Kluyver prize 2023 for KM3Net thesis Lodewijk Nauta

15 May 2023

Former Nikhef PhD student Lodewijk Nauta wins the Jan Kluyver Prize 2023 or the best English-language abstract in his dissertation on the first measurements with the KM3NeT neutrino telescope in the Mediterranean Sea.

This was announced Monday, May 15, by jury chairman Prof. Jos Engelen, former director of Nikhef. A sum of 2,500 euros is attached to the prize. The jury of former directors of the institute looked at a total of twelve theses from 2022.

Lodewijk Nauta received his PhD in June 2022 for his research on the functioning of the KM3NeT detector under construction on the sea floor near France. He analyzed what then 6 detector lines at 2.5 kilometers water depth could already say about traces of neutrinos and about the properties of these cosmic ghost particles.

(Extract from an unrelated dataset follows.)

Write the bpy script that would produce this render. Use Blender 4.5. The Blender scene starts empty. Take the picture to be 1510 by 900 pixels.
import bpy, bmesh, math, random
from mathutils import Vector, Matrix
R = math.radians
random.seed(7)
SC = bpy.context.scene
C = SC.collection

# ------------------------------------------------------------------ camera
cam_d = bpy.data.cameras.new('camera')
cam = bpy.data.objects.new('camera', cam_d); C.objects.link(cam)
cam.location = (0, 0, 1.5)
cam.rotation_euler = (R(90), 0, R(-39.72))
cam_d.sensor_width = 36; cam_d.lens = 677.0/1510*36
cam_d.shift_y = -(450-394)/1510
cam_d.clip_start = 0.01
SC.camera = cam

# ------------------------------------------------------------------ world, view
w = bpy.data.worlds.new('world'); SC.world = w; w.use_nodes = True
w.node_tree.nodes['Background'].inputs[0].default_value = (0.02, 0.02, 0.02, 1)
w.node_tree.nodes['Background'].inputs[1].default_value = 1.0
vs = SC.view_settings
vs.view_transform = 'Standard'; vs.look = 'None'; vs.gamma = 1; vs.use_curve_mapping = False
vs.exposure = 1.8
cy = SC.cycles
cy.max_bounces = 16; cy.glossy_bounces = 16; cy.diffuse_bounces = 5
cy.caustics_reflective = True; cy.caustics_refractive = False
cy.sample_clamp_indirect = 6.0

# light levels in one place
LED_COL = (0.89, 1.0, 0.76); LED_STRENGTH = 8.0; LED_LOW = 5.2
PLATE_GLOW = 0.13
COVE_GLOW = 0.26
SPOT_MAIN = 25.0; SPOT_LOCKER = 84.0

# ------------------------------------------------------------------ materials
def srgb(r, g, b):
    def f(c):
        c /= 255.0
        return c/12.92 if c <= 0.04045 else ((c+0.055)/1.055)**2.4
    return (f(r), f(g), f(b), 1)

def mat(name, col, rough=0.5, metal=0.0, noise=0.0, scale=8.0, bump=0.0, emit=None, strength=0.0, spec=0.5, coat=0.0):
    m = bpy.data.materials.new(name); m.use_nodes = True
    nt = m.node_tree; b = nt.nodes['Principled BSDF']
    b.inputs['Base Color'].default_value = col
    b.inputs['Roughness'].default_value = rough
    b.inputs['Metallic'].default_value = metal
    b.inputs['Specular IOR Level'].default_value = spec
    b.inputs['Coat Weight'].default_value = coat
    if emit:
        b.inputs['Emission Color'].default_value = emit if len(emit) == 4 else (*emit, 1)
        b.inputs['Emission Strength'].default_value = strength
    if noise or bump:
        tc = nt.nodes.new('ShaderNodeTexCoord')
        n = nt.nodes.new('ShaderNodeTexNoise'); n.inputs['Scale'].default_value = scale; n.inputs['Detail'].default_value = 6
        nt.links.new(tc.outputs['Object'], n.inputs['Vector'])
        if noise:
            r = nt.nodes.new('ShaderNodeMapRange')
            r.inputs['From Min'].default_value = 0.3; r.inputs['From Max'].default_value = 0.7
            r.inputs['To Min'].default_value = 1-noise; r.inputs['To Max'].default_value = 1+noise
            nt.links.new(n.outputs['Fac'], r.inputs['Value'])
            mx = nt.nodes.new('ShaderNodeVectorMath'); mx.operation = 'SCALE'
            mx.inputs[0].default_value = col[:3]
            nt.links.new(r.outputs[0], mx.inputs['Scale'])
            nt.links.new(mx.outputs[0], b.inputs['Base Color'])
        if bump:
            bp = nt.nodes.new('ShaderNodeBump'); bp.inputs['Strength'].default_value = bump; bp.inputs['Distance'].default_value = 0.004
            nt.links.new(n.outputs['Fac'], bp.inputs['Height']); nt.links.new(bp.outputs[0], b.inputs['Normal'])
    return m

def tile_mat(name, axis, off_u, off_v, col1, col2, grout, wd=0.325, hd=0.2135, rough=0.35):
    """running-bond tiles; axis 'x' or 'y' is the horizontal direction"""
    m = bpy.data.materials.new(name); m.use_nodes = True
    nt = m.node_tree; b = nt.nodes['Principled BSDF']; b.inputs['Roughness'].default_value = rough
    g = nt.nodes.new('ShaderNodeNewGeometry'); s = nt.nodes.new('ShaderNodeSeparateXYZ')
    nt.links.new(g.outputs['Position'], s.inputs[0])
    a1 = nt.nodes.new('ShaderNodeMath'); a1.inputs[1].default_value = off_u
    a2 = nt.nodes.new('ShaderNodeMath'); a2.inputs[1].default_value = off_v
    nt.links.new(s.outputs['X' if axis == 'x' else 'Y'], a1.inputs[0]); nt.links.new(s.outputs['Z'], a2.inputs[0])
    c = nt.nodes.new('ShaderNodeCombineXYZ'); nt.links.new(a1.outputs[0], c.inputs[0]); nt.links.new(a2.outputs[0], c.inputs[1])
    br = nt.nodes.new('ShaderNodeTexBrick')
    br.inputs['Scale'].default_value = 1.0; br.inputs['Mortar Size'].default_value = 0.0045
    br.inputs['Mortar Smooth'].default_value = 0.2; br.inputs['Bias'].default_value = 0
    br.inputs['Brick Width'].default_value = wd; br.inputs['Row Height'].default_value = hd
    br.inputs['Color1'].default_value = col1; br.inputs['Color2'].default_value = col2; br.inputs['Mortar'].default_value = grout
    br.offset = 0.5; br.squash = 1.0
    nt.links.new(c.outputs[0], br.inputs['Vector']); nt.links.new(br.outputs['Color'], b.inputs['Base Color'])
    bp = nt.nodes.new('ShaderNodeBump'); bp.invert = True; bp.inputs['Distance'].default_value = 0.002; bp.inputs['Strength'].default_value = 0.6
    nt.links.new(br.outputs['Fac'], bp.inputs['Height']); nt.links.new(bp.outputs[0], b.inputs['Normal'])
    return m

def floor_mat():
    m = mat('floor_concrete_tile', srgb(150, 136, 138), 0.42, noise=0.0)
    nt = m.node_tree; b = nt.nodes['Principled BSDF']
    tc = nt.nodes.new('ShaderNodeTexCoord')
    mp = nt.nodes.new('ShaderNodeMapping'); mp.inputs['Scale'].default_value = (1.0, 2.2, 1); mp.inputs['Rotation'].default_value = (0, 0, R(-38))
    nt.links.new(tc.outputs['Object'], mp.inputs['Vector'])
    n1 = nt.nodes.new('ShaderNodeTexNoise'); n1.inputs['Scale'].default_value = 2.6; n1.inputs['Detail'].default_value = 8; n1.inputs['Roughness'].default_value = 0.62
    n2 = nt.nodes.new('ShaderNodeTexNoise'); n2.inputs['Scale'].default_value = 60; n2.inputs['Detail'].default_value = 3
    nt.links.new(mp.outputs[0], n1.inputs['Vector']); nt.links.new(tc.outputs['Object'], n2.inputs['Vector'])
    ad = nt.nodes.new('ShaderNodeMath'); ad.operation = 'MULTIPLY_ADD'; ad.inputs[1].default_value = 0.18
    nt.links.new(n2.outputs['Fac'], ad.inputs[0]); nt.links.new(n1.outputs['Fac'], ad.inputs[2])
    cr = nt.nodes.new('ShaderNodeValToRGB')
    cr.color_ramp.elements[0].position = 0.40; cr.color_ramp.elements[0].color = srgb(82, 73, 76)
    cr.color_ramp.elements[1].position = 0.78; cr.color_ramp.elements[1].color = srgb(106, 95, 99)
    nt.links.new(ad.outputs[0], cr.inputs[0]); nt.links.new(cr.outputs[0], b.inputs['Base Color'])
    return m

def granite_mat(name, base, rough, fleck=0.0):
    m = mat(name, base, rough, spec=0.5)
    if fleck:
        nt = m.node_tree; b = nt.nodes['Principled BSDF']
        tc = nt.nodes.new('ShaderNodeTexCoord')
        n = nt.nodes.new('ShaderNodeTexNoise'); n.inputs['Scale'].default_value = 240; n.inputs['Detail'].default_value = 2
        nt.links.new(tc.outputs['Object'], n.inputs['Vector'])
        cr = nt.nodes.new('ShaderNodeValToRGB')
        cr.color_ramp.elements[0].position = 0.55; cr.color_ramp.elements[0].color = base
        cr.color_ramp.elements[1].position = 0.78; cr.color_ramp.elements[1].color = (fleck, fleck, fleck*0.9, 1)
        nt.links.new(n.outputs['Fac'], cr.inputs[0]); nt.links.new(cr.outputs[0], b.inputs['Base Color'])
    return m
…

He also worked intensively on the further expansion of the neutrino telescope.

KM3NeT is a large international project that observes neutrino tracks from the cosmos via light they produce in the water of the deep sea. Nikhef is an important partner in this, where much of the hardware was designed and is still being built. Meanwhile, the French part of the detector has 18 active lines, with another 21 in the Italian part.

Nauta concluded that even with six detector lines, each with eighteen light-sensitive spheres, scientifically interesting results can already be obtained. The initial measurements are in line with other measurements of cosmic neutrinos. “But even more important was the conclusion that expanding KM3NeT will give another huge improvement,” Nauta now says.

In his analyses, he looked in particular at the so-called neutrino oscillations by which the three types of neutrinos keep changing identities. According to Nauta, that effect will be easy to study with Km3NeT. “Important because the neutrino sector in particular still has many questions. For example, which of the three is the heaviest? They’re going to be able to see that.”

Nauta wrote most of his thesis at the kitchen table in Bussum during the corona lockdowns. The summary, he says, was quite hard work. “I wanted to explain my work to people like my parents. They say they understand it now.”

Nauta (Amsterdam 1988) now works as a scientific project manager at the computer umbrella for higher education SURF, just like Nikhef at Sciencepark in Amsterdam. There he assists scientists in extensive computational projects through GRID, including from Nikhef’s experiments at CERN and elsewhere.

KM3NeT he still follows from a distance, out of scientific interest. “And because of the people I still know there. Fine nerds of just another breed than the nerds here at SURF.”

Nauta is buying a new house soon. There he can put the prize money to good use, he thinks.